Finalmente, a Comissão ignorou as provas relativas à questão de conhecer os instrumentos e produtos financeiros que têm uma influência eficaz sobre a economia real.

Seria de esperar que os legisladores europeus encorajassem os investimentos em instrumentos e produtos promotores da intensificação das actividades económicas sustentáveis. Por exemplo, uma análise recente da investigação académica sobre o tema concluiu que a utilização, por investidores, dos seus direitos enquanto accionistas para apoiar resoluções ambientais é um “mecanismo relativamente fiável” para chegar a esse resultado. E esta abordagem está a ganhar terreno, como ilustra a recente decisão da BlackRock de aderir à coligação Climate Action 100+, de investidores que pressionam no sentido das referidas resoluções. Ao mesmo tempo, contudo, a análise notou que “ não existem actualmente estudos empíricos que relacionem as decisões de afectação de capital tomadas por investidores sustentáveis com o crescimento empresarial ou com melhorias nas práticas empresariais”.

A Comissão remete para este estudo, mas decidiu agir contra provas científicas e basear a sua regulamentação para o financiamento sustentável em factos alternativos. Por um lado, o regulamento identifica a exposição de carteiras a actividades sustentáveis como o único modo de chegar a resultados ambientais, Ou, como diz a Comissão, “A economia verde deriva do uso que é dado [aos produtos ou investimentos financeiros] nos activos ou actividades subjacentes”. Por outro lado, o pacote regulamentar omite o envolvimento dos accionistas como meio de transferir o investimento para actividades sustentáveis.

A abordagem unidimensional da UE reforça o risco de três consequências particularmente prejudiciais.

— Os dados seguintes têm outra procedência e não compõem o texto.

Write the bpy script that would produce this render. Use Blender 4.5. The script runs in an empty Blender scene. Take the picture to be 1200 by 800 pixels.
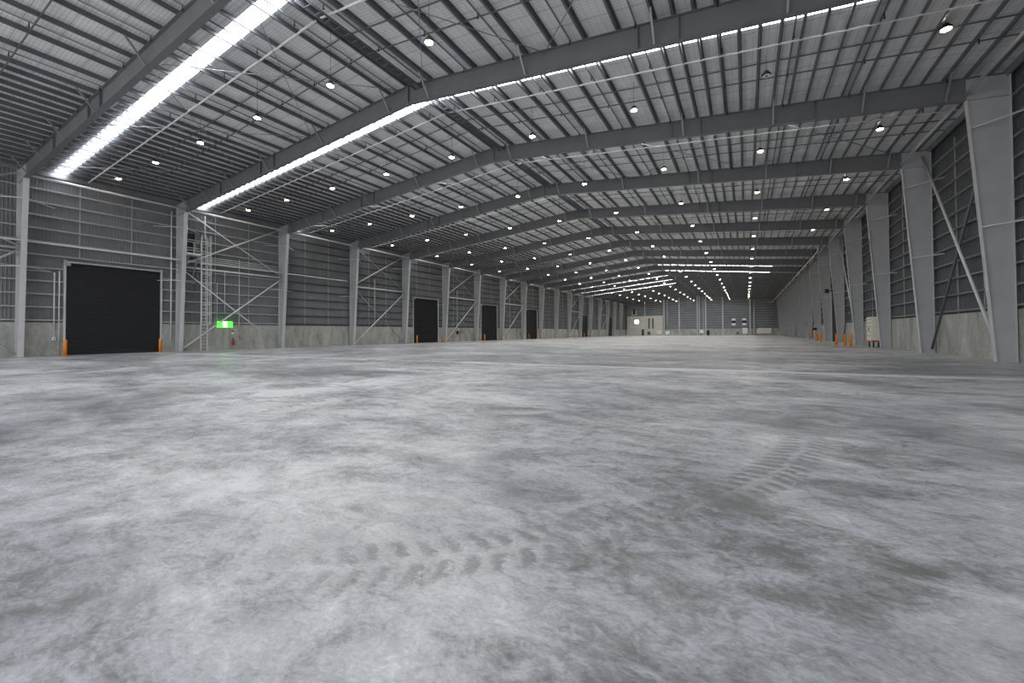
import bpy, math, random
from mathutils import Vector, Matrix
random.seed(7)
scene = bpy.context.scene
col = scene.collection

# ------------------------------------------------------------------ camera
F, YAW, PITCH, ROLL, CY = 492.05, .5083, .0164, .0059, 381.62
cam_d = bpy.data.cameras.new('camera'); cam = bpy.data.objects.new('camera', cam_d); col.objects.link(cam)
cam_d.sensor_width = 36.0; cam_d.lens = F / 1200 * 36; cam_d.shift_y = -(400 - CY) / 1200
cam_d.clip_start = .05; cam_d.clip_end = 600
r0 = Vector((math.cos(YAW), math.sin(YAW), 0)); f0 = Vector((-math.sin(YAW), math.cos(YAW), 0)); u0 = Vector((0, 0, 1))
f1 = f0 * math.cos(PITCH) + u0 * math.sin(PITCH); u1 = u0 * math.cos(PITCH) - f0 * math.sin(PITCH)
rr = r0 * math.cos(ROLL) - u1 * math.sin(ROLL); uu = r0 * math.sin(ROLL) + u1 * math.cos(ROLL)
M = Matrix((rr, uu, -f1)).transposed().to_4x4(); M.translation = (0, 0, 1.5)
cam.matrix_world = M
scene.camera = cam

# ------------------------------------------------------------------ light and exposure
EXPOSURE = 0.85
SKYLIGHT = 9.5
LAMP = 45.0
WORLD = 1.6
w = bpy.data.worlds.new('world'); scene.world = w; w.use_nodes = True
w.node_tree.nodes['Background'].inputs[0].default_value = (.93, .96, 1.0, 1)
w.node_tree.nodes['Background'].inputs[1].default_value = WORLD
vs = scene.view_settings
vs.view_transform = 'Standard'; vs.look = 'None'; vs.gamma = 1; vs.use_curve_mapping = False; vs.exposure = EXPOSURE
# near end wall left out for fill light; a sampling portal spans the gap
pd = bpy.data.lights.new('end_opening_portal', 'AREA'); pd.shape = 'RECTANGLE'; pd.size = 56.4; pd.size_y = 17.0
try: pd.cycles.is_portal = True
except Exception: pd.energy = 0
po = bpy.data.objects.new('end_opening_portal', pd); col.objects.link(po); po.location = (-17.0, -19.9, 8.4); po.rotation_euler = (math.radians(90), 0, 0)
scene.cycles.max_bounces = 8; scene.cycles.diffuse_bounces = 5; scene.cycles.glossy_bounces = 3
scene.cycles.sample_clamp_indirect = 6
scene.cycles.use_denoising = True

# ------------------------------------------------------------------ the hall's measures
B0, BAY = 8.878, 9.4799
def FY(k): return B0 + (k - 1) * BAY
NF = 19
RX = -16.995
SL = .0947
Z0 = 14.87                     # underside of the rafter at the ridge
DEP = 1.05
def ZB(x): return Z0 - SL * abs(x - RX)
PUR = .26
def ZR(x): return ZB(x) + DEP + PUR          # roof sheet
XL, XR = -44.95, 10.95         # wall sheets
YN, YE = -20.0, 181.0          # near end and far end
YW = 180.75                    # far wall sheet

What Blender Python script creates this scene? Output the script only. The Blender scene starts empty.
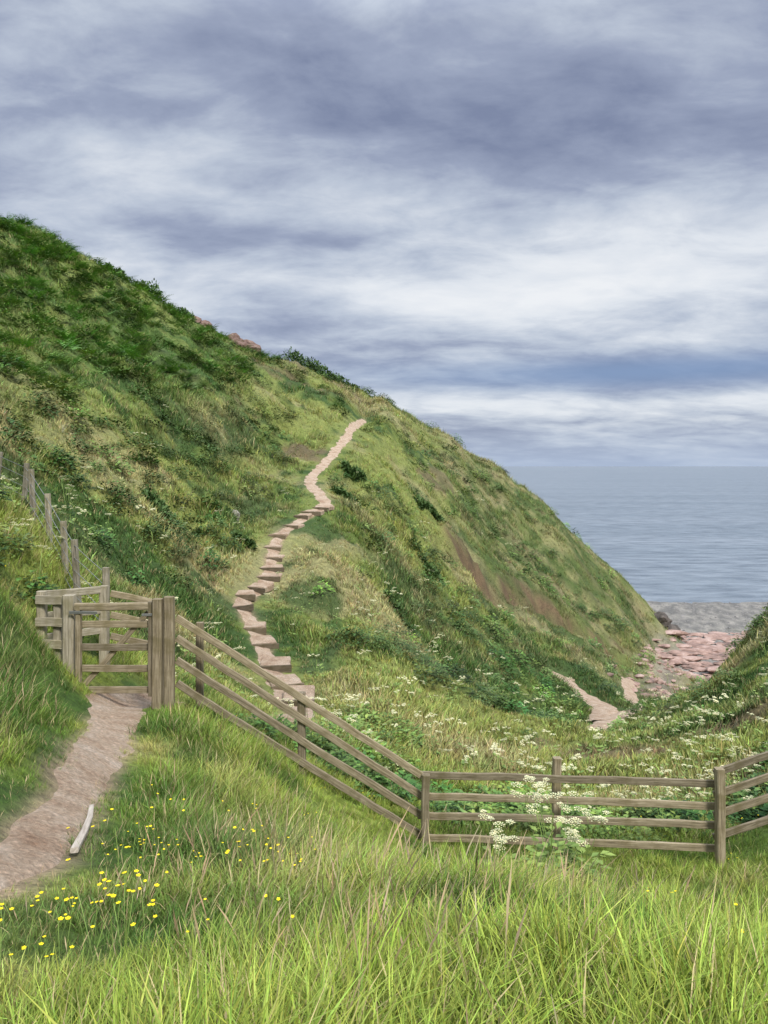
import bpy, math, random, time
import numpy as np
from mathutils import Vector, Matrix
random.seed(7)
rng = np.random.default_rng(11)
sc = bpy.context.scene
D = bpy.data

# ------------------------------------------------------------------ noise
TAB = np.random.default_rng(3).random((8, 256, 256)) * 2 - 1
def vnoise(x, y, s):
    t = TAB[s % 8]
    x = x + s * 17.31; y = y - s * 9.77
    xi = np.floor(x).astype(int); yi = np.floor(y).astype(int)
    fx = x - xi; fy = y - yi
    fx = fx*fx*(3-2*fx); fy = fy*fy*(3-2*fy)
    a = t[xi & 255, yi & 255]; b = t[(xi+1) & 255, yi & 255]
    c = t[xi & 255, (yi+1) & 255]; d = t[(xi+1) & 255, (yi+1) & 255]
    return (a*(1-fx)+b*fx)*(1-fy) + (c*(1-fx)+d*fx)*fy
def fbm(x, y, wl, octv=3, s=0):
    r = 0; amp = 1; tot = 0; c, sn = 0.8, 0.6
    for o in range(octv):
        r = r + amp*vnoise(x/wl, y/wl, s+o); tot += amp
        amp *= 0.55; wl *= 0.5
        x, y = c*x - sn*y, sn*x + c*y
    return r/tot
def sstep(a, b, v):
    t = np.clip((v-a)/(b-a), 0, 1); return t*t*(3-2*t)

# ------------------------------------------------------------------ terrain survey (metres, camera eye = 0)
CP = np.array([
 (0,0,-1.6),(0,2.4,-1.74),(-1.1,2.2,-1.62),(1.35,2.7,-1.96),(-1.8,3.6,-1.95),(-2.45,6.3,-2.49),(-3.35,9.6,-2.98),
 (-2.77,9.6,-3.02),(-1.09,10,-3.98),(.52,10,-4.88),(2.25,10,-5.05),(4.16,9.6,-4.98),(6.2,9.5,-4.3),(8,10,-3.7),
 (1,8,-4.55),(3,8,-4.75),(2.5,6.5,-4.05),(4,7.5,-4.65),(0,8,-4.05),(-1,9,-3.78),
 (0,6,-3.38),(1.54,5.5,-3.24),(-1.7,8.5,-3.2),(-1,5.8,-2.85),(-1.7,4.6,-2.28),(1.8,4.4,-2.82),(4,5.5,-3.9),
 (-2.5,4.8,-2.05),(-3.1,6,-1.95),(-3.75,8,-2.35),(-4.5,9,-1.6),(-4.35,9.9,-2.3),(-5.5,11,-1.1),(-6.5,14,-1.0),(-5.1,12.5,-2.0),
 (-4.0,10.6,-2.75),(-6.2,18,-3.0),(-4.6,14,-3.5),(-1.6,15,-4.9),(-3,20,-5.15),(-3.68,22.5,-4.9),(-4.5,25,-4.45),
 (-4.36,27.5,-4.2),(-4.36,30,-3.66),(-4.46,33,-2.96),(-3.9,36,-2.5),(-3.2,40,-1.87),(-4.3,46,-.84),(-3.8,54,.56),
 (-3.1,62,2.25),(-3,68,3.6),
 (-8.4,35,-1.55),(-8.9,24,-1.06),(-11,22,.46),(-17.5,35,5.3),(-13.3,36,3.1),(-30,60,18.4),(-24.7,75,17.8),(-18,55,9),
 (-12,50,4.3),(-16.8,90,13.5),(-9.6,55,2.6),(-7.1,65,3.9),(-7,100,10.9),(2.2,105,7.4),(1.56,75,1.56),(5.6,65,-4.56),
 (-2.5,103,9.4),(-.2,104,8.5),(9.3,108,4.0),(22.5,111,-4.9),(33.6,112,-15.4),(-11.7,96,12.6),(-2,85,6.0),(5,90,2.2),(18,98,-6.5),(27,100,-13.5),
 (1.04,50,-3.5),(-1.46,33,-4.0),(-1.06,24,-5.4),(1.9,40,-7),(1.03,22,-6.7),(9,60,-10.4),(5.7,38,-10.6),(21.6,85,-14.8),
 (17.4,62,-15.6),(29.9,90,-20.3),(16.6,110,-.6),(12.8,85,-7),(28.5,112,-10.8),(38.7,112,-20.2),(35.8,100,-24.5),
 (7.7,32,-11.4),(3.8,25,-8.2),(1.16,16,-6.1),(2.56,17,-6.7),(9,22,-7.8),(11.7,24,-7.6),(20,40,-8.0),(20.5,45,-12.0),
 (20.5,50,-15.6),(19,55,-17.2),(17.5,42,-12.7),(14.5,32,-9.6),(12,28,-9.4),(14,36,-11.4),(6,12,-5.2),(6.5,14,-5.4),(14,20,-4.6),(25,30,-3),(30,40,-2),(28,60,-19.3),(30,70,-21),(45,90,-23.6),
 (60,100,-24.3),(80,80,-10),(60,60,-8),(11,38,-12.7),(14,42,-13.4),
 (-40,80,21),(-30,100,16),(-17,112,12),(-8,128,10),(3,132,5),(19,135,-6),(32,133,-17),(44,130,-25.9),
 (-20,160,-8),(0,165,-22),(-40,170,-5),(30,160,-29),(60,157,-27.2),(60,180,-30),(0,210,-35),(-80,200,-10),
 (-60,60,30),(-60,20,16),(-30,20,7),(-20,0,4.5),(-10,0,1.2),(-5,3,-.6),(-5,-5,-.5),(0,-10,-1),(5,-5,-2.4),(8,2,-3.9),
 (6,5,-4.1),(10,10,-3.3),(10,-5,-2.6),(20,0,0),(40,0,6),(60,30,4),(-60,-40,25),(60,-40,12),(0,-50,6),
 (42,112,-24.6),(46,118,-24.9),(50,125,-25.2),(48,146,-25.95),(62,146,-25.95),(75,146,-25.9),(70,128,-25.2),(78,110,-22),(55,110,-24.6),
 (900,-700,60),(-900,-700,90),(0,-700,60),(900,400,-42),(-900,400,-42),(0,400,-42),(900,0,40),(-900,0,90),(150,40,12),
 (150,200,-35),(110,146,-26.2),(300,100,8),(300,300,-40),(-300,100,55),(-100,150,12),(300,-100,30),(-200,-100,50),
], float)
def W(x, y):
    return np.arcsinh(np.asarray(x, float)/8), np.arcsinh(np.asarray(y, float)/8)
cx, cy = W(CP[:, 0], CP[:, 1]); n = len(CP)
def phi(r2):
    return 0.5*r2*np.log(r2+1e-9)
K = phi((cx[:, None]-cx)**2+(cy[:, None]-cy)**2) + np.eye(n)*2e-4
Pm = np.c_[np.ones(n), cx, cy]
A = np.zeros((n+3, n+3)); A[:n, :n] = K; A[:n, n:] = Pm; A[n:, :n] = Pm.T
wts = np.linalg.solve(A, np.r_[CP[:, 2], 0, 0, 0])

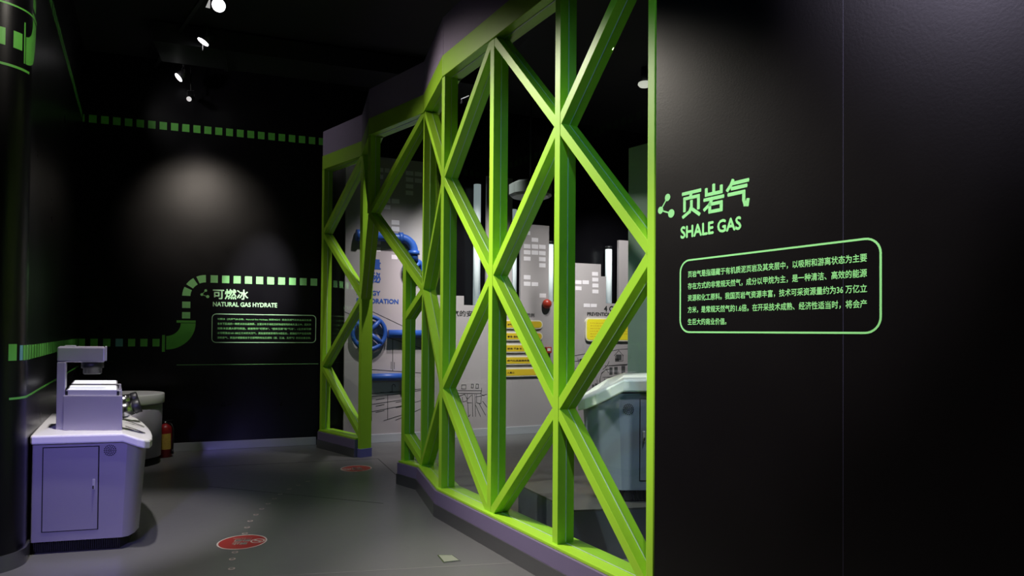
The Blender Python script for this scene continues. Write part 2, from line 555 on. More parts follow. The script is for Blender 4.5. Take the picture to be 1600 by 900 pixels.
# ------------------------------------------------------------------ left wall with its rounded end
R_END = 0.20
CEN = Vector((-3.41, 4.335, 0))
TH_LIM = -1.0
N0 = Vector((0.872, 0.489, 0)).normalized()
T0 = Vector((-N0.y, N0.x, 0))
TH0 = math.atan2(N0.y, N0.x)
class LeftPath:
    def at(self, s, z, d=0.0):
        if s >= 0:
            return CEN + N0 * (R_END + d) + T0 * s + Vector((0, 0, z))
        th = TH0 + s / R_END
        if th < TH_LIM:                                # past the corner the wall runs straight on, away to the left
            n = Vector((math.cos(TH_LIM), math.sin(TH_LIM), 0))
            return CEN + n * (R_END + d) + Vector((n.y, -n.x, 0)) * (TH_LIM - th) * R_END + Vector((0, 0, z))
        return CEN + Vector((math.cos(th), math.sin(th), 0)) * (R_END + d) + Vector((0, 0, z))
LEFT = LeftPath()
SEND = 4.26
S0 = -1.60
def left_strip(mb, s0, s1, z0, z1, d0, d1):
    n = 1 if (s0 >= 0) else max(1, int((min(s1, 0) - s0) / 0.015)) + (1 if s1 > 0 else 0)
    ss = []
    if s0 < 0:
        m_ = max(1, int((min(s1, 0) - s0) / 0.015))
        ss = [s0 + (min(s1, 0) - s0) * k / m_ for k in range(m_ + 1)]
        if s1 > 0: ss.append(s1)
    else:
        ss = [s0, s1]
    for a, b in zip(ss[:-1], ss[1:]):
        mb.prism([LEFT.at(a, z0, d0), LEFT.at(b, z0, d0), LEFT.at(b, z0, d1), LEFT.at(a, z0, d1)],
                 [LEFT.at(a, z1, d0), LEFT.at(b, z1, d0), LEFT.at(b, z1, d1), LEFT.at(a, z1, d1)])
    return mb
ss = [S0 + (0 - S0) * k / 110 for k in range(111)] + [SEND]
outer = [LEFT.at(s, 0, 0) for s in ss]
inner = [LEFT.at(s, 0, -0.12) for s in ss][::-1]
mb = MB()
m_, fs = len(ss), []
mb.add([p for p in outer] + [p + Vector((0, 0, CEIL)) for p in outer], [(i, i + 1, m_ + i + 1, m_ + i) for i in range(m_ - 1)], True)
mb.add([p for p in inner] + [p + Vector((0, 0, CEIL)) for p in inner], [(i, i + 1, m_ + i + 1, m_ + i) for i in range(m_ - 1)], True)
mb.add([LEFT.at(SEND, 0, 0), LEFT.at(SEND, 0, -0.12), LEFT.at(SEND, CEIL, -0.12), LEFT.at(SEND, CEIL, 0)], [(0, 1, 2, 3)])
mb.add([LEFT.at(S0, 0, 0), LEFT.at(S0, 0, -0.12), LEFT.at(S0, CEIL, -0.12), LEFT.at(S0, CEIL, 0)], [(0, 1, 2, 3)])
wall_left = mb.build('wall_left', M['black_wall'], kind='structure')
mb = MB()
outs = [LEFT.at(s, 0, 0.014) for s in ss]
ins = [LEFT.at(s, 0, 0.0) for s in ss]
zz = Vector((0, 0, 0.105))
mb.add(outs + [p + zz for p in outs], [(i, i + 1, m_ + i + 1, m_ + i) for i in range(m_ - 1)], True)
mb.add([p + zz for p in outs] + [p + zz for p in ins], [(i, i + 1, m_ + i + 1, m_ + i) for i in range(m_ - 1)])
mb.build('baseboard_left', M['skirt'], kind='structure')
def left_dash(s0, s1, z0, z1, mt, name='dash'):
    m = MB()
    left_strip(m, s0, s1, z0, z1, 0.0, 0.0018)
    return m.build(name, mt, wall_left)
left_dash(-0.188, -0.136, 1.345, 1.452, M['decal_green'])
for s, w in ((-0.112, 0.026), (-0.080, 0.030), (-0.042, 0.062), (0.05, 0.085)):
    left_dash(s, s + w, 1.345, 1.443, M['decal_teal'] if s < -0.1 else M['decal_green'])
for k in range(28):
    s = 0.18 + k * 0.140
    left_dash(s, s + 0.092, 1.345, 1.440, M['decal_green'])
for k in range(28):
    s = 0.35 + k * 0.135
    left_dash(s, s + 0.086, 4.110, 4.205, M['decal_green'])
left_dash(-0.180, SEND, 1.093, 1.107, M['decal_green'], 'thin_line')
left_dash(-1.1, -0.07, 3.236, 3.252, M['decal_green'], 'ring_line')
left_dash(-1.1, 0.06, 3.632, 3.644, M['decal_green'], 'ring_line')
for s in (-0.83, -0.72, -0.61, -0.50, -0.40, -0.30, -0.192):
    left_dash(s, s + (0.064 if s < -0.25 else 0.057), 3.365, 3.475, M['decal_green'])
left_dash(-0.121, -0.112, 3.29, 3.56, M['decal_green'], 'pipe_flange')
m = MB()
nn, nr = 14, 7
for k in range(nn):                                   # elbow print, bending up; fine facets follow the rounded corner
    a0, a1 = math.radians(-90 + 90 * k / nn), math.radians(-90 + 90 * (k + 1) / nn)
    for j in range(nr):
        f0, f1 = j / nr, (j + 1) / nr
        q = []
        for f, a in ((f0, a0), (f1, a0), (f1, a1), (f0, a1)):
            q.append((-0.107 + (0.08 + 0.12 * f) * math.cos(a), 3.62 + (0.15 + 0.18 * f) * math.sin(a)))
        m.add([LEFT.at(s, z, 0.0025) for s, z in q], [(0, 1, 2, 3)])
m.build('pipe_elbow', M['decal_green'], wall_left)
left_dash(-0.03, 0.13, 3.64, 3.665, M['decal_green'], 'pipe_flange')
for z in (3.70, 3.84, 3.98):
    left_dash(-0.015, 0.08, z, z + 0.085, M['decal_green'])

# ------------------------------------------------------------------ right wall
mb = MB()
RIGHT.box(mb, 0.035, 3.6, 0, CEIL, -0.16, 0)
wall_right = mb.build('wall_right', M['black_wall_r'], kind='structure')
mb = MB()
RIGHT.box(mb, 1.0555, 1.0575, 0, CEIL, -0.001, 0.0006)
mb.build('panel_joint', M['joint'], wall_right)
mb = MB()
RIGHT.box(mb, 0.04, 3.6, 0, 0.105, 0, 0.014)
mb.build('baseboard_right', M['skirt'], kind='structure')
icon(RIGHT, 0.108, 2.178, 0.092, M['decal_mint'], wall_right)

def round_strokes(fr, name, strokes, s0, z0, k, kz, w, mt, parent):
    """rounded lettering drawn stroke by stroke; strokes on a 100-unit square per character"""
    m = MB()
    for i, st in enumerate(strokes):
        P_ = [(s0 + x * k, z0 + y * kz) for x, y in st]
        d_ = 0.0015 + 0.00005 * (i % 6)
        fr.stroke(m, P_, w, 0, d_)
        for c in P_:
            fr.poly(m, [(c[0] + w / 2 * math.cos(t * PI / 7), c[1] + w / 2 * math.sin(t * PI / 7)) for t in range(14)], 0, d_ + 0.0004)
    return m.build(name, mt, parent)
YE = [[(4, 92), (96, 92)], [(50, 92), (44, 72)], [(12, 26), (12, 72), (88, 72), (88, 26)], [(50, 56), (50, 36), (40, 18), (6, 2)], [(58, 24), (92, 2)]]
YAN = [[(50, 98), (50, 68)], [(12, 88), (12, 68), (88, 68), (88, 88)], [(4, 50), (96, 50)], [(42, 50), (30, 30), (4, 14)], [(30, 30), (30, 2), (88, 2), (88, 30), (30, 30)]]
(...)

Primeiro, aumenta a probabilidade de vendas enganosas. Em breve, os 40% de pequenos investidores que (segundo o nosso inquérito mais recente, a publicar em 2020) estão preocupados com o impacto ambiental das suas poupanças poderão receber sistematicamente produtos inadequados. Além disso, a regulamentação pode impedir a concorrência, ao criar barreiras à entrada de estratégias de investimento de impacto ambiental genuínas. Finalmente, ao desdenhar abordagens ao financiamento baseadas em provas, a regulação da UE poderá abrandar a transição do sector, e assim dificultar os esforços globais para combater as alterações climáticas.

Como membro do Grupo de Especialistas da Alto Nível que recomendou o plano de acção para o financiamento sustentável, chamei repetidamente a atenção da Comissão para estas questões e ainda tenho dificuldade em encontrar algum sentido nas decisões tomadas. Mas no que diz respeito a resolver questões sociais complexas e multidimensionais com uma solução unidimensional simples, existe um precedente interessante.

Não há muito tempo, o governo dos Estados Unidos, juntamente com o sector financeiro, tentou enfrentar um desafio mais simples que as alterações climáticas: estimular a posse de habitação própria nas famílias com menores rendimentos. Escolheram concentrar-se nas hipotecas de alto risco, combinadas com a varinha de condão da securitização. A dada altura, os decisores pensaram que aumentar a exposição do mercado a estes empréstimos de alto risco seria uma boa medida para ajudar os agregados de menores rendimentos a comprar casa, e que não seriam necessárias avaliações adicionais. Todos conhecemos o fim desta história.